Monday, April 10, 2006

Propaganda Blow-Back

This morning, the Washington Post ran an article on its front page that left me fuming. In this article, titled "Military Plays up Role of Zarqawi," the Post cites "internal military documents," and "officers familiar with the program," alleging that the United States has launched a propaganda campaign to "play up" the role of Zarqawi in the Iraqi insurgency, in order to turn Iraqis opinions against the insurgents by "playing on their perceived dislike of foreigners."

To quote the Post article:


For the past two years, U.S. military leaders have been using Iraqi media and other outlets in Baghdad to publicize Zarqawi's role in the insurgency. The documents explicitly list the "U.S. Home Audience" as one of the targets of a broader propaganda campaign.

The US Home Audience?! Wait, that's a little differnet. Isn't propaganda supposed to be the stuff of George Orwell, that rampant disinformation that repressive countries feed their unsuspecting public? The stuff that caused us to be thankful we grew up in a free country so as not to be subject to it? What the hell is a propaganda campaign doing being devised with the US Home Audience as one of its broader targets?!

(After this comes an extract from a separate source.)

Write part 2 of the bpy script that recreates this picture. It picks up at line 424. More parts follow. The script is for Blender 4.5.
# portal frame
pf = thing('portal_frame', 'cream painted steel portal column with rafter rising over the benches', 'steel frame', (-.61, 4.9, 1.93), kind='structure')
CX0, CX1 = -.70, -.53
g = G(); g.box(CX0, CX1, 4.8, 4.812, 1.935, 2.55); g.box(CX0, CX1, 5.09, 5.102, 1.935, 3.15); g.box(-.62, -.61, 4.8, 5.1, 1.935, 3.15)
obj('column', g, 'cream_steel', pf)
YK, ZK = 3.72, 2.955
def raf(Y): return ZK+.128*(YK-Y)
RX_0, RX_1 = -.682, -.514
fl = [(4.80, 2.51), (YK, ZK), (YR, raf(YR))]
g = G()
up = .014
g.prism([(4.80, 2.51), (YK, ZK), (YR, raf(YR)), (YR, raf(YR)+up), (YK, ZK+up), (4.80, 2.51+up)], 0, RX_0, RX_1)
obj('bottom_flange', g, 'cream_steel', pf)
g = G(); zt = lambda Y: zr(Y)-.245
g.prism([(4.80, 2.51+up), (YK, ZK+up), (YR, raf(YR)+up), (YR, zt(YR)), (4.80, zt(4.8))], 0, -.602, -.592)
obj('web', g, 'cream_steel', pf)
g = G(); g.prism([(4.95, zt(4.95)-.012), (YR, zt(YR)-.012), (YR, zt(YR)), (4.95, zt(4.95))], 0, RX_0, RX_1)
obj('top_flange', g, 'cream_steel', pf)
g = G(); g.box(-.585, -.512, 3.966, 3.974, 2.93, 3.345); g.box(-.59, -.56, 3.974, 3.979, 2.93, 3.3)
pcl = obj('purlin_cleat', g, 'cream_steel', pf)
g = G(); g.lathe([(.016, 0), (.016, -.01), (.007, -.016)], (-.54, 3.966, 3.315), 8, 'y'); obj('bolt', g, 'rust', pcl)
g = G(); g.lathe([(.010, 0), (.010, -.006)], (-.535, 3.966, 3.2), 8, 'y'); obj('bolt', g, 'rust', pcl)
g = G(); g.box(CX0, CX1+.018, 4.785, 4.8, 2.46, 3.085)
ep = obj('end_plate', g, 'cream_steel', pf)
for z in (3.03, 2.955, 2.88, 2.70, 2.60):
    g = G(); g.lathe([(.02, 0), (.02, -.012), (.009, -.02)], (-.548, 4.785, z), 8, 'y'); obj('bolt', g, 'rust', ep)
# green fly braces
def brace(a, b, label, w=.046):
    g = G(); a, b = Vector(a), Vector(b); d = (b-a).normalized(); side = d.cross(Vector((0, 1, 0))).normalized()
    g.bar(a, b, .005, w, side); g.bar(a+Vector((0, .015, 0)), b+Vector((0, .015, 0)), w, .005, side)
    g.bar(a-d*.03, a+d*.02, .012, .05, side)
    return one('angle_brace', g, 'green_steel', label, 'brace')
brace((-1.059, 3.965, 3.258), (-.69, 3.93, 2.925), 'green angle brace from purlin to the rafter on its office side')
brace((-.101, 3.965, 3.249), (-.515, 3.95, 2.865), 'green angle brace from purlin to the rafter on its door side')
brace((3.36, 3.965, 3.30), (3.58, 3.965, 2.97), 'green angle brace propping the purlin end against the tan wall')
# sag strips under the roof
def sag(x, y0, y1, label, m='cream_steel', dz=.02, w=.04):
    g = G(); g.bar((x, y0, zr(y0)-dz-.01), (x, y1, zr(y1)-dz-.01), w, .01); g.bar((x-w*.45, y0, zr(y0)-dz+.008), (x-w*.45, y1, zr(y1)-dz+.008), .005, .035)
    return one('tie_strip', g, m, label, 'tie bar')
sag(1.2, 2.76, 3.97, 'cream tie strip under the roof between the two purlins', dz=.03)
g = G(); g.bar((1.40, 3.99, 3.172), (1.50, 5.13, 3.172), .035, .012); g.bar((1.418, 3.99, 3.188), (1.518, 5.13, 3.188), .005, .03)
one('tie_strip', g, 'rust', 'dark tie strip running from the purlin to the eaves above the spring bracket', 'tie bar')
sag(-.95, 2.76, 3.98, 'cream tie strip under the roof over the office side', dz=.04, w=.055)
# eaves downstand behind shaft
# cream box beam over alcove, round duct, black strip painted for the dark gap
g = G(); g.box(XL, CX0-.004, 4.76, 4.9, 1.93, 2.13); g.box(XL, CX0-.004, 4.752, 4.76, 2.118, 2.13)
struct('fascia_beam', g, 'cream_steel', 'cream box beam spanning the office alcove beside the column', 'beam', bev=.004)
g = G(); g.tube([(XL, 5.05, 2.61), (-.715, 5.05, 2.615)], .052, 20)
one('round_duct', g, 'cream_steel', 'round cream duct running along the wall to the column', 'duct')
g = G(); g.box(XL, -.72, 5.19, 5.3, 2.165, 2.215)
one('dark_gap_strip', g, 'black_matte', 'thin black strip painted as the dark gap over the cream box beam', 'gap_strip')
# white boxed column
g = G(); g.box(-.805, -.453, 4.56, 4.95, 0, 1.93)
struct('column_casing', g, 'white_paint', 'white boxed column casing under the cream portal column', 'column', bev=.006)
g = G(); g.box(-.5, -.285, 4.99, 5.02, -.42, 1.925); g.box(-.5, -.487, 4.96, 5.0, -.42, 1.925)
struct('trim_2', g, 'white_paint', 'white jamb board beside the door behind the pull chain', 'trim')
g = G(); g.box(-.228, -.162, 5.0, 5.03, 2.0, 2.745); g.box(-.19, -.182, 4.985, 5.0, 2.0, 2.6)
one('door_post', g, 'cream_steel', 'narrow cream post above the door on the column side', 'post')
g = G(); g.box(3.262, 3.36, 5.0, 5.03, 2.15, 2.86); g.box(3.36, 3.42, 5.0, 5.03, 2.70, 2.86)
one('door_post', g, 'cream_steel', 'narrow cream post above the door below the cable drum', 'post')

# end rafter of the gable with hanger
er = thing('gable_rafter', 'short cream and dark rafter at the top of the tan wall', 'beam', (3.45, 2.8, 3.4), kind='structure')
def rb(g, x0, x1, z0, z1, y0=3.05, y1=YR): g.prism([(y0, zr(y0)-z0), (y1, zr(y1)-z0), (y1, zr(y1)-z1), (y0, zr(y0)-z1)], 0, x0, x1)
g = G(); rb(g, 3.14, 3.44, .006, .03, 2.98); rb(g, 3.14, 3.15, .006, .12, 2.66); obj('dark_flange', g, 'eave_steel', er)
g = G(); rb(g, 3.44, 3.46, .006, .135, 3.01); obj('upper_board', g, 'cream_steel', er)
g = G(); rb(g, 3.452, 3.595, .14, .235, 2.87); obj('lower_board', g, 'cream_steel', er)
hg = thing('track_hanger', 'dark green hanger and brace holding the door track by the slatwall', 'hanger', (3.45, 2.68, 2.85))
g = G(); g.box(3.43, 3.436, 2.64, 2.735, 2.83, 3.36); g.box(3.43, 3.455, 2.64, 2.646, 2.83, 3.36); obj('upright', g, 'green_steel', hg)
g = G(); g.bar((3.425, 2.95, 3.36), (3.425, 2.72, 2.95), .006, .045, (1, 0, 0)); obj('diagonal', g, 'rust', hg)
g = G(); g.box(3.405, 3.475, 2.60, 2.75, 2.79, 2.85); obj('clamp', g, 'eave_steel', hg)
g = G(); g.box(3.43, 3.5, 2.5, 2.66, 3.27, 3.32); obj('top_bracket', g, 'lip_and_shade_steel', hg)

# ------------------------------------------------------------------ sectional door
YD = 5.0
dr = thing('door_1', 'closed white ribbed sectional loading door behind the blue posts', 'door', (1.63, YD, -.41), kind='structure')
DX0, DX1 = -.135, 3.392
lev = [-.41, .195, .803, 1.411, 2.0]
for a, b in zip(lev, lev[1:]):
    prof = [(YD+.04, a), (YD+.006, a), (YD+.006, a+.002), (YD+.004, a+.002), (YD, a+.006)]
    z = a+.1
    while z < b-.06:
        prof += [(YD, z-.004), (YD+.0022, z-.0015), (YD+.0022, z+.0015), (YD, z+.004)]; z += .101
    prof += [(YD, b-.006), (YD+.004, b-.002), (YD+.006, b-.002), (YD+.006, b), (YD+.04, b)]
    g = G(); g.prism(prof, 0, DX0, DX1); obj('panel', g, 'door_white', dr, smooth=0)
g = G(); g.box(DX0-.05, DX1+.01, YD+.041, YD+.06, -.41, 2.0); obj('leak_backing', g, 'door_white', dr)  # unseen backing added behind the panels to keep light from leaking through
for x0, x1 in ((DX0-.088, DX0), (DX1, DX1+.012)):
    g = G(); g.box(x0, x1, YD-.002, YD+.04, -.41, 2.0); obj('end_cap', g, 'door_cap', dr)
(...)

The Post describes this propaganda campaign as including, "leaflets, radio and television broadcasts, Internet postings and at least one leak to an American journalist."


Leaflets, hmm.... Those who have been reading Iraqi blogs for a while may remember this leaflet, showing a burning house and reading, "They didn't think that we saw them, but those who work with al-Zarqawi are being watched. If you helped al-Zarqawi or his people, your house will be like this one."

I'm sure whoever dropped this on my friend Najma's roof in Mosul over a year ago did not imagine a copy of it being photographed and put up on a blog where people here in America can read a translation of what's written on it. It is infuriating to think that, if the Post article is correct, this leaflet and others like it may have been geared to overinflate Zarqawi; to play up his role and turn ordinary Iraqis against the insurgency, and in the process, to deceive all of us.

What is more infuriating is to think back to all of the news we have read over the past three years, and to wonder how much it was truth and how much was distortions and outright lies.

It is easy to understand why some American authorities might want to pump up Zarqawi's image - Zarqawi is one of the easiest terrorists to hate. From his allegiance to al-Qaeda (the same organization that crashed the planes into the World Trade Center and the Pentagon on 9/11), to his brutal beheadings of hostages (including at least one, Nick Berg, who he allegedly beheaded himself), to his group's brutal bombing of a Palestinian wedding in Jordan, Zarqawi has earned himself a reputation as a monster. Many Americans would be quite willing to support a war against a guy like Zarqawi and his organization, but some Americans would likely be less willing to support a war against a group of home-grown insurgents, who do not have the terrorist connections of Zarqawi.

The trouble is, when you start telling lies, you erode people's confidence in everything you say. Like the boy who cried "wolf", if the American authorities start lying to the American public along with the rest of the world community and gets caught, their credibility is shot. People won't believe them anymore about much of anything and will get their information from other sources.

If the Post article is true, the main question left on the table is how endemic this alleged domestic propaganda campaign is. Is it a systemic problem, or the act of a few overzealous psyops people?

Americans love the United States because of its American values and freedoms, and a domestic propaganda campaign goes so far against those American ideals I don't even know where to start. Five years ago, terrorists attacked America, and if people here allow the country to dilute and warp the values that make the country great in reaction to those attacks, the terrorists have scored a major victory. Likewise, America invaded Iraq three years ago in an attempt to bring these same freedoms there, but a propaganda campaign just sullies them. As I have written before, I am a big believer in liberty and free speech, but just as I love free speech, I hate disinformation. Let's get real, and let's be truthful - both to the Iraqi people, and to ourselves.